Sunday, July 25, 2010

A Gate At The Stairs by Lorrie Moore

I go through phases of reading--phases where nonfiction seems more real to me and more necessary, and so I just read nonfiction.  I was in a nonfiction phase in graduate school and in the five years (roughly)  following that time.  When my son was born I found it hard to get much reading done at all as I went to the studio while he slept during the day, and at night my head was too tired to do much more than watch old episodes of Lost or The Wire with the help of netflix.

Of late I have been in a fiction reading phase.  For now memoir or actually-happened fact does not call me.  Invention and story are the draw, as I want to settle my painter's imagination in my own work or in the worlds created by writers.  I don't leave my own space when I travel to a work of fiction that holds me, but instead step along an ancillary path that gives me more of the information I crave.  Last night I finished reading Lorrie Moore's A Gate At The Stairs, a book narrated by one of the most captivating, resonant, humorous and smart female characters in recent fiction.  Why are there not more of these in contemporary fiction?  Or maybe I just need to read more.  Here's an excerpt from the book that reminded me of many a late night with book in hand in an old home without air conditioning:

Every night I lay in my bed, staying up past ten, reading.  The light from my lamp attracted insects through the holes in one of the screens, and by eleven I would look up at the ceiling and it would be crawling with bugs, small, medium, and large, light and dark, all collecting up there in omincous flocks as if awaiting Tippi Hedren.  Once, a leggy winged albino think landed on my book, and its oddness fascinated me, though I soon slammed it between the pages.  Once I awoke in the middle of the night and could see that through the crack in the door and the badly settled frame there was a long sliver of light from the hallway, and fireflies could enter the room; they sparkled in and out like fairies, as if the door were nothing at all, as if there were no separating this room from any other space.  They were like visions, really, but ones I'd not had as a child, when I'd slept through the night with a depth and stillness that was no longer possible.   
p. 290 from A Gate At The Stairs by Lorrie Moore 

I've been away from home in the last week and will be gone this coming week too, so I will not be posting much, if at all, until the start of August.  I am very fortunate to be heading to a retreat centered on the Spiritual Exercises of St. Ignatius.

Friday, July 9, 2010

Dear Ross,

Just completed a picture (Picture?)--the last stages of doing it was a 24 hour bout--so many images and structures painted out--They do not satisfy now.  Something is happening to me and I do not know what it is.--As I look at it now, after some sleep, it feels so compressed--ordained and remote.  Yet it is so simple to look at.  No--it is not simple to look at all.  It is as if now for all the mind--whose thoughts are pinned--riveted down--but it moves the mind--IN A NARROW RANGE--moves, not roams.  The least--almost nothing for the eye--just enough--one even doesn't need to "look"--too unnerving.  When I am away from it, my thoughts revolve around the image.  Where has it been before, masked & hidden.  I think I have known this image all my life but did not make it visible before. 

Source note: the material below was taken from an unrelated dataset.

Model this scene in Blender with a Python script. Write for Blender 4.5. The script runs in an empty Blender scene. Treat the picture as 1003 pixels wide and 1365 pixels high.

-Philip Guston in a letter to Ross Feld from Guston in Time by Ross Feld

When I read Guston's wrangling with words I feel relieved.  Often I struggle to put words to what I do in the studio and feel like all I can do is cobble together a bunch of phrases and dashes.  There is a strange sort of verbal inarticulateness that characterizes the attempt to write out a visual process, and I wrestle against that inarticulateness--I desire verbal equivalents, or at least clarity!  But here the inability to say what is felt when making a painting is utterly beautiful.  And all I can think at the end of reading is that yes, he nailed it, that is exactly what making is like.

I am thinking about my friend Melissa too, as I write this out--as I believe she will know what I am trying to say.

Wednesday, July 7, 2010

Window (fifth notable image from the last week)

My mother is able to find the neatest things for children--of late she brought us these window decals, and Alexander was quick to turn our panes into see-through abstract paintings.  Another collision!  Here I am intrigued by the melding of home life/domesticity with a formalist abstract language redolent of Kandinsky.

Cows with color (fourth notable image from the last week)

Our home is surrounded by fields that are periodically grazing land for cows.  The latest batch of cows arrived while we were away and, with each new day, are moved systematically around the field to enjoy fresh grass.  Yesterday morning they munched away behind the clothes line, and I was struck by the collision of animal life with these two rectangles of color hovering in front.  I don't quite know how the essence of such an idea would make its way into an abstract painting but the thought interests me. 

Fourth of July Feast! (third notable image from the last week)

We celebrated the 4th with good friends who have a gift for making and assembling extraordinary feasts!  I had to take a photo of our beautiful appetizer plate--all food from Jerusalem Market, a nearby Middle Eastern market. 

Green and Red (first and second notable images from the last week)

I've been silent here for a time due to a trip to the beach last week.  Two images from our of the palms we passed each day en route to the sand and water and of course a shock of sandy red hair bent over some recent new discovery.